My second novel, Loot, went to my agent and editor today. Now comes the nail biting. What if they don’t like it?

It’s absurd to replace the stress of revising a novel with the stress of anticipating the feedback. It’s (not) fun to be me.

I’ve been planning a week off, but my brain is still firing ideas. I’m not sure if I’m truly ready to take notes for my third novel or if I’m simply procrastinating. My to-do list includes organizing closets, deep cleaning, filing tax receipts, and other awful activities.

What to do?

This cliffhanger shall continue tomorrow.


Drum roll …

Big, happy news! I have a final cover for Graham Cracker Plot. 

The amazing Mr. Schu did a cover reveal today on his blog. I’ll post the cover here tomorrow because it’s worth the extra click to visit Mr. Schu’s blog. He’s a go-to guy in the world of kid lit.

Artist Hugh D’Andrade captured Daisy’s spirit and the book’s humor. It’s bold and distinct and perfect! See more of his work here.

Today: work. Tonight: celebrate.


Reality check, Ms. Rowling



Author JK Rowling has confessed a deep secret. It’s rough for Ron fans, so hang tight. The secret: Ron and Hermione’s love story was a mistake. Hermione and Harry should have been together.

To that, JK, we say DUH.

We all had a Hermione in our high school. And she never ended up with our Ron. Her eyes never looked at Ron; they only rolled at his eternal goofiness. Hermione didn’t have time for Ron.

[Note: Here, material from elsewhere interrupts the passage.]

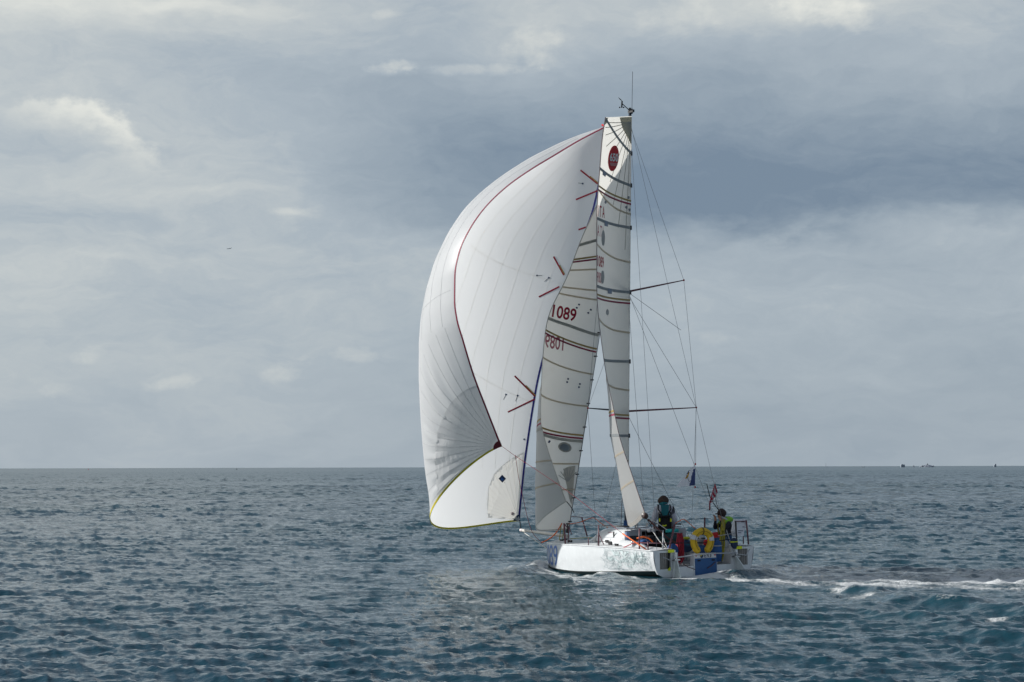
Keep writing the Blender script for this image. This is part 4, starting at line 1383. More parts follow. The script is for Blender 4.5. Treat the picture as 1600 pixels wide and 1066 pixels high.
SA = np.where(vs_ > .94, np.minimum(SA, clen * .7), SA)
SAs = np.convolve(np.pad(SA, 6, mode='edge'), kk, 'valid')
SAs = np.minimum(SAs, np.where(vs_ > .90, clen * .7 + .02, 9))
for k in range(NVS):
    v = vs_[k]; Lw = at_y(lx_[k], ly_[k], Yl[k]); Ew = at_y(ex_[k], ey_[k], Ye[k])
    q = section(Lw, Ew, SAs[k], uss, .72, .80, .95 * max(0, 1 - v / .30) ** 1.5, .75 * float(smooth_to(v, .62, .95)))
    # creases running out of the clew into the lower leech panels
    d1 = (1 - uss) * 6.0; d2 = v * 11.0; rr = np.hypot(d1, d2); thn = np.arctan2(d2, d1)
    cr = np.sin(thn * 34 + 1.5 * np.sin(rr * 1.1)) * .6 + np.sin(thn * 57 + 2 + rr * .7) * .4
    env = np.exp(-((rr - 1.9) / 1.9) ** 2) * np.clip(rr / .8, 0, 1) * np.clip(1 - uss, 0, .5) * 2 * smooth_to(uss, .58, .80)
    q[:, 0] += cr * env * .06; q[:, 1] += cr * env * .045; q[:, 2] += cr * env * .02
    rows.append(to_local(q))
spin = Sail(rows, 'spinnaker', SPINM)
ub = [float(uss[np.argmin(spin.px[k, :, 0])]) for k in range(NVS)]
# work in grid parameter, not arc parameter
ub = [np.argmin(spin.px[k, :, 0]) / (NUS - 1) for k in range(NVS)]
IN = (0.0, .5); OUT = (.5, 1.0)
IN = (0.0, float(np.median(ub)) ); OUT = (float(np.median(ub)), 1.0)
e_ = MB(); spin.tape(e_, [(.997, v) for v in np.linspace(0, 1, 90)], .042, .007); spin.sub(e_, 'leech_tape', LEECHRED)
e_ = MB(); spin.tape(e_, [(.003, v) for v in np.linspace(0, 1, 90)], .05, .007); spin.sub(e_, 'luff_tape', LUFFBLUE)
e_ = MB(); spin.tape(e_, [(u, .002) for u in np.linspace(0, 1, 60)], .05, .007); spin.sub(e_, 'foot_tape', YELT)
# panel seams: radials along the sail and two cross joints
SEAMS = mat('spinnaker_seam', (0.86, 0.83, 0.78), .6, trans=.75, tcol=(.93, 0.90, 0.85))
e_ = MB()
for u in (.06, .12, .18, .245, .31, .38):
    spin.tape(e_, [(u * (1.02 if v > .35 else .75 + .75 * v), v) for v in np.linspace(.13, .94, 50)], .018, .004, both=False)
for v0, v1 in ((.295, .40), (.60, .66)):
    spin.tape(e_, [(u, v0 + (v1 - v0) * u / .5) for u in np.linspace(.0, .42, 20)], .024, .004, both=False)
spin.sub(e_, 'panel_seam', SEAMS)
e_ = MB()
for k in range(13):
    a = .06 + k * .115
    uvs = [(1 - (r / 6.0) * math.cos(a), (r / 11.0) * math.sin(a)) for r in np.linspace(.25, 3.6, 16)]
    uvs = [(u, v) for u, v in uvs if u > .5]
    spin.tape(e_, uvs, .012, .005, n=16)
for k, u in enumerate((.62, .72, .82, .91)):
    spin.tape(e_, [(u, v) for v in np.linspace(.33, .93, 40)], .010, .005)
spin.tape(e_, [(u, .40 + .03 * (u - .5)) for u in np.linspace(.5, 1, 16)], .014, .005)
spin.sub(e_, 'leech_seam', mat('spinnaker_seam_grey', (0.76, 0.77, 0.78), .5, trans=.6))
# patches: clew, tack, head
e_ = MB()
rr = [(1.0, .0)] + [(1 - .345 * math.cos(a), .165 * math.sin(a)) for a in np.linspace(0, math.pi / 2, 22)]
rr = [(min(1, u), v) for u, v in rr]
gr = []
for f in np.linspace(.0, 1, 26): gr.append([(1 - (1 - u) * f, v * f) for u, v in rr[1:]])
e_.grid(np.array([spin.at(np.array(g)[:, 0], np.array(g)[:, 1], .003) for g in gr]))
spin.cut(lambda u, v: ((1 - u) / .345) ** 2 + (v / .165) ** 2 < .97)
spin.sub(e_, 'clew_patch', SPINP)
e_ = MB(); g2 = []
for f in np.linspace(.03, 1, 5): g2.append([(1 - .032 * f * math.cos(a), .016 * f * math.sin(a)) for a in np.linspace(.0, 1.57, 9)])
e_.grid(np.array([spin.at(np.array(g)[:, 0], np.array(g)[:, 1], .012 * s) for s, gg in ((1, g2), (-1, g2[::-1])) for g in gg]))
spin.sub(e_, 'clew_corner', mat('clew_red', (0.14, 0.01, 0.02), .6))
tkp = spin.uv([(762.5, 809), (761, 790), (763, 762), (772, 740), (785, 727), (800, 716), (819, 706), (821.5, 722), (817, 765), (812.5, 812)], IN)


def inpoly(q, u, v):
    c = False
    for (a, b), (d, e) in zip(q, np.roll(q, 1, 0)):
        if (b > v) != (e > v) and u < (d - a) * (v - b) / (e - b) + a: c = not c
    return c


e_ = MB(); spin.poly(e_, tkp, .003, both=False); spin.sub(e_, 'tack_patch', SPINT)
spin.cut(lambda u, v: u < .5 and v < .3 and inpoly(tkp, u, v))
e_ = MB(); TK = np.array([810.5, 812])
for k in range(13):
    a = math.radians(184 + k * 7.2); rad = 50 + 48 * (k / 12) ** 1.2
    spin.tape(e_, spin.uv([TK + r * np.array([math.cos(a), math.sin(a)]) for r in np.linspace(6, rad, 6)], IN), .011, .008, n=8, both=False)
spin.sub(e_, 'tack_seam', mat('tack_seam_cream', (0.74, 0.68, 0.58), 0.6, trans=0.75, tcol=(.85, .80, .70)))
e_ = MB(); spin.poly(e_, spin.uv([(813, 814.5), (801.5, 813.5)] + [(813 + 11 * math.cos(a), 815 + 11 * math.sin(a)) for a in np.linspace(3.35, 4.7, 7)], IN), .011)
spin.sub(e_, 'tack_corner', INKNAVY)
e_ = MB()
for a in (3.6, 3.95, 4.3):
    spin.tape(e_, spin.uv([(813 + r * math.cos(a), 815 + r * math.sin(a)) for r in (3, 9)], IN), .03, .015, n=3)
spin.sub(e_, 'tack_corner_stripe', LGREY)
e_ = MB(); spin.poly(e_, spin.uv([(784.5, 742), (790.3, 748), (784.8, 754), (779, 748.2)], IN), .011); spin.sub(e_, 'sailmaker_badge', INKNAVY)
e_ = MB(); spin.poly(e_, spin.uv([(784.6 + 2.4 * math.cos(a), 748.5 + 2.6 * math.sin(a)) for a in (0, .9, 2, 3.1, 4.4)], IN), .016); spin.sub(e_, 'badge_emblem', INKBLUE)
e_ = MB(); spin.poly(e_, spin.uv([(800.5 + 2.4 * math.cos(a), 802.5 + 2.4 * math.sin(a)) for a in th[::3]], IN), .012); spin.sub(e_, 'corner_stamp', INKPINK)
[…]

Our Ron would’ve dogged Hermione until he realized she was not kidding about this school stuff. Then he would’ve reunited with Lavender Brown, who’d secretly write “Lavender Weasley” on the inside of her notebook.

Eventually, our Hermione would suspect Harry wasn’t just lucky, but brilliant. She would’ve been amused, then threatened, then unable to resist the attraction. Off to prom they’d go.

In our high school, Harry wouldn’t have remembered Ginny’s name, even after he’d rescued her from Voldemort. (“Who was that girl? The one who talked to diaries?” “That was my sister, Harry. Ginny. My sister.”) Ginny is dull and vapid. She’s ordinary, like Ron, but without humor or mischief.

So Harry and Hermione it is. And it will always be.